Lied on my resume and said I could code. Boss asked me to take on a project. I paid a guy in Karachi $80 to do it overnight, then told my boss it would take a month.
We’ve done this four times now.
the first 10 minutes of going to anyone’s place in LA is them trying to calm down their dog while telling you this never happens
You washed your hands? Be honest. Your hands washed each other, and you just watched like a sick freak.
Don’t ever put money in a savings account because your house will find out and break something expensive.
I’ve finally had time to open the boxes in the basement.

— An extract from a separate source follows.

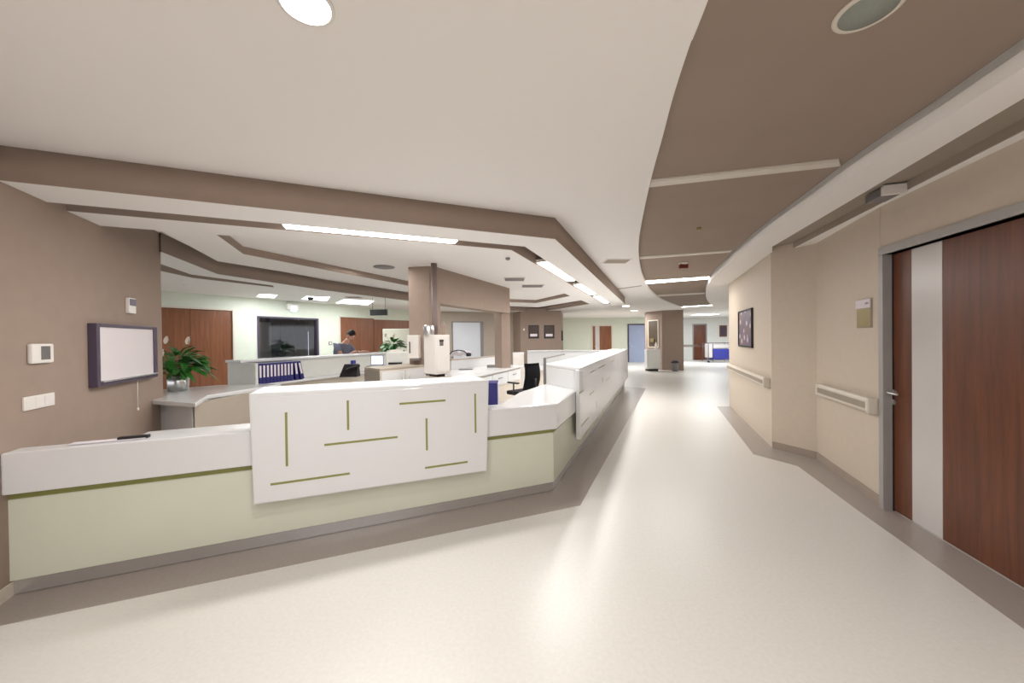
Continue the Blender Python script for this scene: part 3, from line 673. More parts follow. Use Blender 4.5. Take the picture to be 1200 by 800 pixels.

Well guess who is coming up smelling like vintage 80s English Leather.
Didn’t realize my teen was annoyed with me until she ordered a Coke at lunch even though we’re a Pepsi family.
@ConanOBrien My friend is an EMT and would do well at Trivia Mornings because…you guessed it…she is a first responder.
If you’re giving me directions and you say, “Head north,” I’m going to think you mean toward the sky.
i made my dad a beetloaf and he tried to run me over with his van
Friend: Don’t you recycle?
Me: I do what I can.
F: What about the seals?
M: Am I responsible for their recycling, too?!
I have never in my life learned from another person’s mistakes, I would literally let a giant wooden horse into my house right this second.
“I believe I can fry” – R Kelly filling out McDonald’s application
The basketball shot clock was invented in 1954 after a player hid the ball under his shirt for 48 minutes and told everyone he was pregnant.
My overly sensitive coworker, Clint started crying when I called him Clintoris.
Apple Computer is taking steps to
protect user privacy.Their new policy is iWon’t tell…iPromise
Cop: Do you know why I pulled you over?
Me: [stops painting nails] Nope. What’s up?
M: there are so many castles for sale in France!
H: but you wouldn’t know anyone there
M: that’s the best selling point there is!